Bush has produced something completely opposite: a Cabinet of people so obviously more skilled and experienced than he is that it is pretty close to embarrassing. It either takes an extraordinarily secure man or a completely clueless one to have gathered such an assembly of superiors. My gut tells me it's the former—and that this shrewdness is far more important in politics than any sort of bookish intelligence and may lead to small increments of progress. W.'s Cabinet obviously has a mandate to act rather than to talk, which makes it the most structurally powerful Cabinet since Dwight D. Eisenhower's. Then there is what might be delicately referred to as class. By this I don't mean that the Bushes are the social superiors of the Clintons. I merely mean that it is simply impossible to replicate the tackiness of Bill and Hillary, their hideous sexual embarrassments paraded as high principle, the moral ambience of the likes of Terry McAuliffe and Webb Hubbell, the bottomless pit of the president's self-pity and self-indulgence. After this soap opera, anything feels uplifting. I do not know the names of Bush's daughters, and I hope I never do. I do not know the intricacies of Bush's marriage, and I almost certainly never will. I am pretty sure that Bush will not stick his tongue down his wife's throat in public, or use a sibling's death in a convention speech, or boast about spending the night at David Geffen's. These are small mercies, but we have learned to be more than grateful for them.

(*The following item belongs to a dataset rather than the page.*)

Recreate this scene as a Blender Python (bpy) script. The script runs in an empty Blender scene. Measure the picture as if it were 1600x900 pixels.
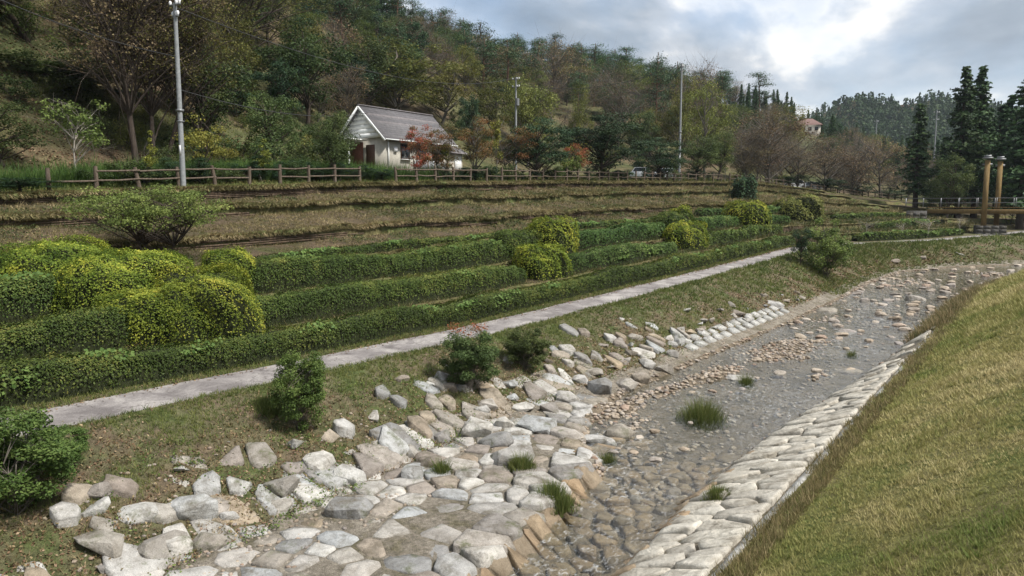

Of course, if you believe in the permanent campaign, the conflation of culture and politics, the erosion of the boundaries between public and private, and the resort to lawyers as the first defense against failure, then you will miss the Clintons. And there will surely be plenty of reasons to be irritated by the W. culture soon enough: the sense of entitlement, the narrowness of vision, the stuffiness, the dynastic presumptions, and so on. But for now the new culture of Washington, perhaps because it is also an old one, seems worth celebrating. Politics as tedious but effective management is an ancient conservative doctrine—but, these days, a strikingly fresh one. Such a politics does not need, as the Clintons did, to infiltrate every part of our lives, to mesh the exigencies of statecraft with the tawdriness of Hollywood. It is a politics that does not need to be permanently in the spotlight on the national stage and is often content to operate quietly behind the curtain. The promise of Bush is to make politics boring again, to return it to the prose of government rather than the drama of private life or the poetry of the broader culture. He will succeed, if he does, the way Eisenhower succeeded: by being absent, calm, subtle, careful, self-effacing. And he will succeed because the rest of us, after eight years of ceaseless psychodrama, will be deeply, permanently grateful for the change.

This article originally ran in the January 15, 2001, issue of the magazine.